The political designation "right" (droit) originated with the Estates General prior to the French Revolution. Before they lost their heads – literally – aristocrats sat to the physical right of the president's chair.

Thus, those who are conservative, reactionary, greedy, fascistic, anti-liberal, militaristic came to be misleadingly termed "the right".

The French for "correct" is not "droit". Unfortunately, "right" and "correct" do misleadingly convey the same sense in English. Whoever dubbed conservative, fundamentalist Christians the "Religious Right" was quite wrong!

Jerry Falwell happily chuckled about the tag during the God's Christian Warriors episode of Christiane Amanpour's God's Warriors documentary. If the abominable Jerry liked the name, I'm more against it than I was prior to seeing the smug Reverend smirking over the term.

American fundamentalism went underground after the Scopes fiasco had exposed creationist bigotry to national, even global, derision for its intransigent ignorance.

Fundamentalists swarmed out of their subterranean lairs in the 1970s with the rise of televangelical charlatans. It is scarcely surprising that televangelism flourishes upon those who donate to such entertainment. These people, after all, are mostly descendants of rural folk who flocked to Revival meetings.

Rural life on the frontier was probably so isolated and boring that even I would have attended the early Revivals! The South also had African slaves with their stirring music, which presumably inspired white Southerners to enliven their church music.

However, the rural South does have electricity and television now, so the evident need of Southern Baptists for raucous church services presumably results from this frontier history.

When they re-emerged from hiding in the '70s, Christian fundies stopped admitting to being fundamentalists and started calling themselves "evangelicals". Their intention in adopting this disguise is obvious, but it does not alter the fact that their behavior and attitudes have not significantly evolved since 1925. Subtle differences between the old and new fundamentalists have become official over time according to a summary of "Adventist and Protestant Fundamentalism", Spectrum 30, 24-35 (2002).

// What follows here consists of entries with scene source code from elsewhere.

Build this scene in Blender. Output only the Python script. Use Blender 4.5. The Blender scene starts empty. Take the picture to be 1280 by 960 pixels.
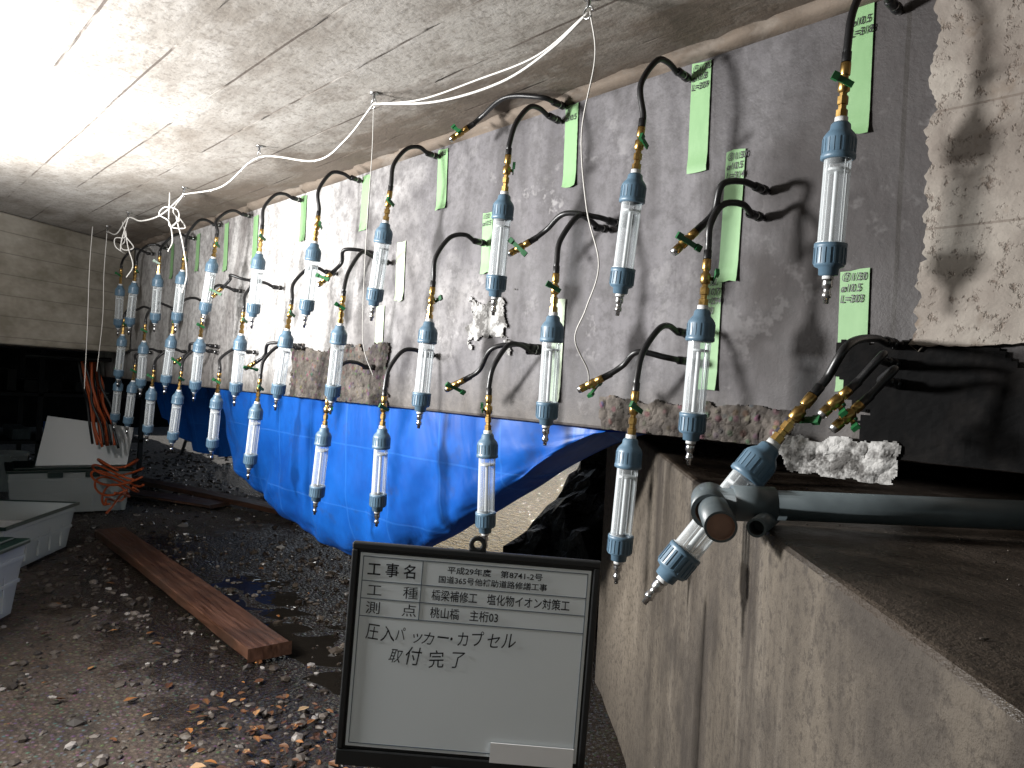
import bpy, bmesh, math, random
from mathutils import Matrix, Vector, noise
random.seed(7)
R=math.radians
S=bpy.context.scene
col=S.collection
GY=1.39      # girder face plane
GB=1.0       # girder soffit height
CZ=1.86      # deck soffit height

# ------------------------------------------------------------------ materials
class NT:
    def __init__(s,name):
        s.m=bpy.data.materials.new(name); s.m.use_nodes=True
        s.t=s.m.node_tree; s.b=s.t.nodes["Principled BSDF"]; s.out=s.t.nodes["Material Output"]
        s.co=s.t.nodes.new("ShaderNodeTexCoord").outputs["Object"]
    def n(s,ty,**k):
        x=s.t.nodes.new(ty)
        for a,b in k.items(): setattr(x,a,b)
        return x
    def l(s,a,b): s.t.links.new(a,b)
    def _in(s,sock,v):
        if isinstance(v,(int,float)): sock.default_value=v
        elif isinstance(v,(tuple,list)): sock.default_value=tuple(v)+((1,) if len(v)==3 and len(sock.default_value)==4 else ())
        else: s.l(v,sock)
    def map(s,scale=(1,1,1),loc=(0,0,0),rot=(0,0,0)):
        x=s.n("ShaderNodeMapping"); s.l(s.co,x.inputs[0]); x.inputs[1].default_value=loc; x.inputs[2].default_value=rot; x.inputs[3].default_value=scale
        return x.outputs[0]
    def noise(s,sc,det=6,rough=.6,vec=None,dist=0):
        x=s.n("ShaderNodeTexNoise"); s.l(vec if vec is not None else s.co,x.inputs["Vector"])
        x.inputs["Scale"].default_value=sc;x.inputs["Detail"].default_value=min(det,4);x.inputs["Roughness"].default_value=rough;x.inputs["Distortion"].default_value=dist
        return x.outputs["Fac"]
    def vor(s,sc,vec=None,feat='F1',out="Distance"):
        x=s.n("ShaderNodeTexVoronoi",feature=feat); s.l(vec if vec is not None else s.co,x.inputs["Vector"]); x.inputs["Scale"].default_value=sc
        return x.outputs[out]
    def ramp(s,f,*st):
        x=s.n("ShaderNodeValToRGB"); s.l(f,x.inputs[0]); e=x.color_ramp.elements
        while len(e)<len(st): e.new(.5)
        for q,(p,c) in zip(e,st):
            q.position=p
            q.color=(c,c,c,1) if isinstance(c,(int,float)) else tuple(c)+(1,)
        return x.outputs[0]
    def mix(s,f,a,b,bt='MIX'):
        x=s.n("ShaderNodeMix",data_type='RGBA',blend_type=bt)
        s._in(x.inputs[0],f); s._in(x.inputs[6],a); s._in(x.inputs[7],b); return x.outputs[2]
    def math(s,op,a,b=0,c=None):
        x=s.n("ShaderNodeMath",operation=op); s._in(x.inputs[0],a); s._in(x.inputs[1],b)
        if c is not None: s._in(x.inputs[2],c)
        return x.outputs[0]
    def sep(s,v=None):
        x=s.n("ShaderNodeSeparateXYZ"); s.l(v if v is not None else s.co,x.inputs[0]); return x.outputs
    def rng(s,v,a,b,lo=0,hi=1):
        x=s.n("ShaderNodeMapRange"); s._in(x.inputs[0],v)
        for i,q in enumerate((a,b,lo,hi)): x.inputs[i+1].default_value=q
        return x.outputs[0]
    def bump(s,h,st=.3,d=.01,prev=None):
        x=s.n("ShaderNodeBump"); s.l(h,x.inputs["Height"]); x.inputs["Strength"].default_value=st; x.inputs["Distance"].default_value=d
        if prev is not None: s.l(prev,x.inputs["Normal"])
        return x.outputs[0]
    def fin(s,col,rough=.8,nrm=None,**k):
        s._in(s.b.inputs["Base Color"],col); s._in(s.b.inputs["Roughness"],rough)
        if nrm is not None: s.l(nrm,s.b.inputs["Normal"])
        for a,v in k.items(): s._in(s.b.inputs[a.replace("_"," ")],v)
        return s.m
def simple(name,c,rough=.5,metal=0,var=.25,sc=30):
    m=NT(name); f=m.noise(sc,2)
    c2=tuple(x*(1-var) for x in c)
    return m.fin(m.mix(f,c2,c),m.math('MULTIPLY_ADD',f,.25,rough-.12),None,Metallic=metal)

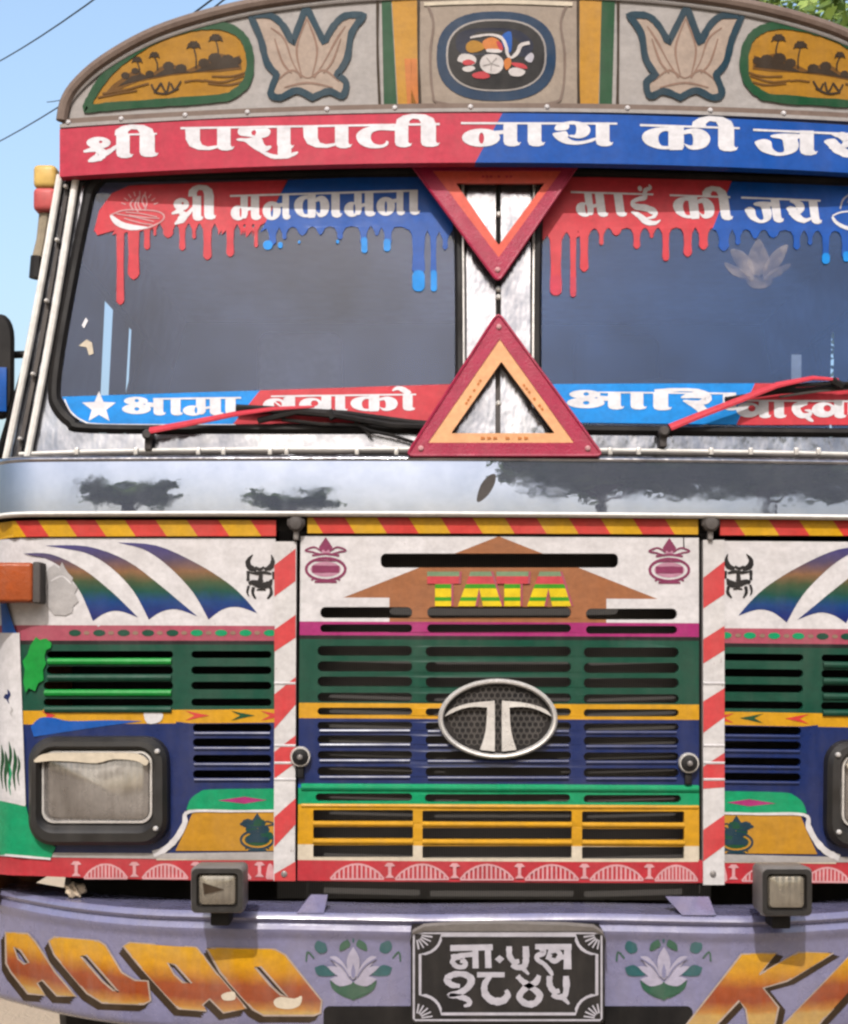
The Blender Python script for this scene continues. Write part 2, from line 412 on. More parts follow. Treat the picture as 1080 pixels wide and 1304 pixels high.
    def box(self, x0, y0, z0, x1, y1, z1, mat, bev=0.0):
        bm = bmesh.new(); bmesh.ops.create_cube(bm, size=1)
        for v in bm.verts: v.co = Vector(((x0 + x1) / 2 + v.co.x * (x1 - x0), (y0 + y1) / 2 + v.co.y * (y1 - y0), (z0 + z1) / 2 + v.co.z * (z1 - z0)))
        if bev: bmesh.ops.bevel(bm, geom=bm.edges[:], offset=bev, segments=3, profile=0.5, affect='EDGES')
        bm.verts.index_update()
        self.raw([v.co.copy() for v in bm.verts], [tuple(v.index for v in f.verts) for f in bm.faces], mat); bm.free()
    def lathe(self, prof, cen, axis, mat, n=24):
        cen = Vector(cen); ax = Vector(axis).normalized(); u = ax.orthogonal().normalized(); v = ax.cross(u)
        self.loft([[cen + ax * h + (u * math.cos(2 * math.pi * k / n) + v * math.sin(2 * math.pi * k / n)) * max(r, 1e-4) for k in range(n)] for h, r in prof], mat, True, True)
    def build(self, name, parent=None, label=None, weld=True, angle=32):
        me = bpy.data.meshes.new(name); me.from_pydata([tuple(v) for v in self.v], [], self.f)
        for m in self.mats: me.materials.append(m)
        me.polygons.foreach_set('material_index', self.m)
        if weld:
            bm = bmesh.new(); bm.from_mesh(me); bmesh.ops.remove_doubles(bm, verts=bm.verts, dist=2e-6); bm.to_mesh(me); bm.free()
        me.polygons.foreach_set('use_smooth', [True] * len(me.polygons))
        me.update(); me.set_sharp_from_angle(angle=R(angle))
        o = bpy.data.objects.new(name, me); COL.objects.link(o)
        if parent is not None: o.parent = parent
        if label: o['label'] = label
        return o
def thing(name, label, cat, loc=(0, 0, 0), group=None):
    o = bpy.data.objects.new(name, None); COL.objects.link(o); o.location = loc; o.empty_display_size = 0.1
    o['label'] = label; o['category'] = cat
    if group: o['group'] = group
    return o
def tag(o, label, cat, group=None):
    o['label'] = label; o['category'] = cat
    if group: o['group'] = group
    return o

# ------------------------------------------------------------------ lettering (drawn as brush shapes; 100 units = headline to baseline)
def stem(x, w=62, y0=-3): return ('f', [(x, y0), (x + w, y0), (x + w, 78), (x + w + 8, 86), (x + w + 18, 82), (x + w + 10, 96), (x + w - 14, 102), (x + 24, 101), (x + 6, 94), (x, 80)])
def E(cx, cy, rx, ry, n=20): return ell(cx, cy, rx, ry, n)
def KT(p, ox, oy): return [((x - ox) / 3.36, (y - oy) / 3.42) for x, y in p]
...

Nevertheless, the essentials remain the same.

I think that those atheists who are anti-religious are actually more likely to be anti-fundamentalist-religionist rather than anti-moderate-religious. After all, even though past Western religious transgressions were committed in the name of Catholicism, current poisonings are globally perpetrated under fundamentalist banners.





So, please call 'em:

Fundamentalists, or even Fistians

Religious Wrong, or Religionist Wrong

Religious Droit (pronounced dwāt, though drat would be appropriateReligious Right [sick])

or, if you are utterly frustrated, one of Shalini's colorful terms.